Logan's problem for Jacobi transform (2112.05802v2)

Abstract: We consider direct and inverse Jacobi transforms with measures $d\mu(t)=2^{2\rho}(\sinh t)^{2\alpha+1}(\cosh t)^{2\beta+1}\,dt$ and $d\sigma(\lambda)=(2\pi)^{-1}\bigl|\frac{2^{\rho-i\lambda}\Gamma(\alpha+1)\Gamma(i\lambda)} {\Gamma((\rho+i\lambda)/2)\Gamma((\rho+i\lambda)/2-\beta)}\bigr|^{-2}\,d\lambda$, respectively. We solve the following generalized Logan problem: to find [ \inf\Lambda((-1)^{m-1}f), \quad m\in \mathbb{N}, ] where $\Lambda(f)=\sup\,{\lambda>0\colon f(\lambda)>0}$ and the infimum is taken over all nontrivial even entire functions $f$ of exponential type that are Jacobi transforms of positive measures with supports on an interval.

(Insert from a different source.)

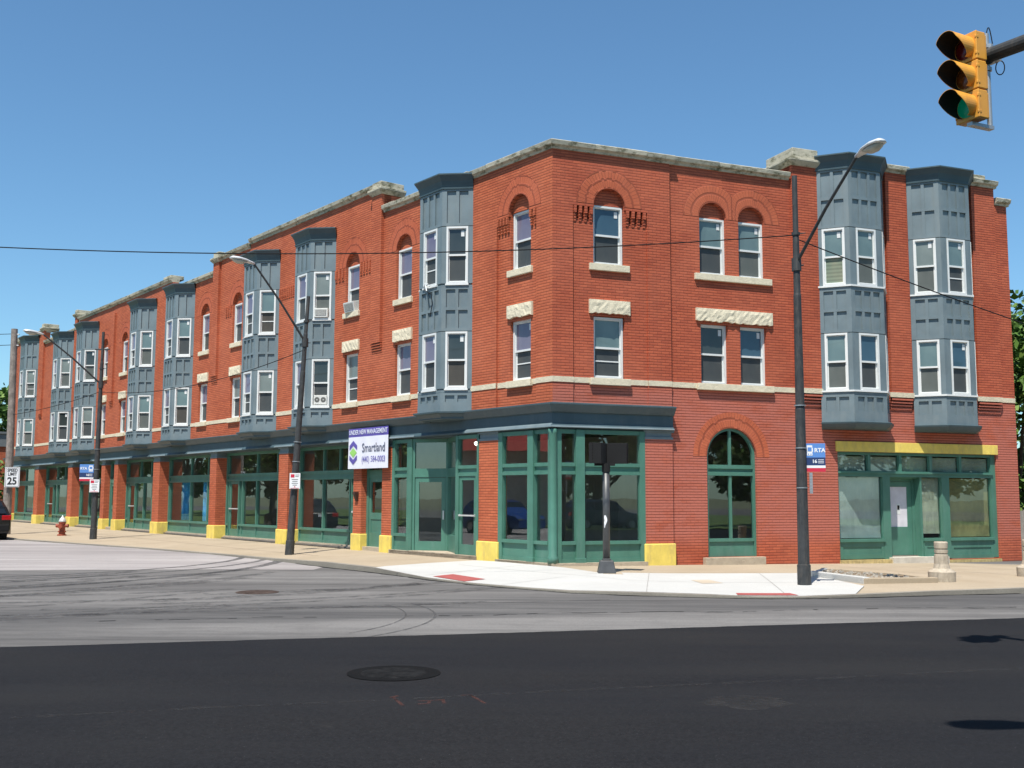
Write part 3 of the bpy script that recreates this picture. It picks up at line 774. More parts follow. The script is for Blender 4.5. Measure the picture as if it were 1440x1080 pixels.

Here, if $m\ge 2$, then we additionally assume that $\int_{0}^{\infty}\lambda^{2k}f(\lambda)\,d\sigma(\lambda)=0$ for $k=0,\dots,m-2$. We prove that admissible functions for this problem are positive definite with respect to the inverse Jacobi transform. The solution of Logan's problem was known only when $\alpha=\beta=-1/2$. We find a unique (up to multiplication by a positive constant) extremizer $f_m$. The corresponding Logan problem for the Fourier transform on the hyperboloid $\mathbb{H}^{d}$ is also solved. Using properties of the extremizer $f_m$ allows us to give an upper estimate of the length of a minimal interval containing not less than $n$ zeros of positive definite functions. Finally, we show that the Jacobi functions form the Chebyshev systems.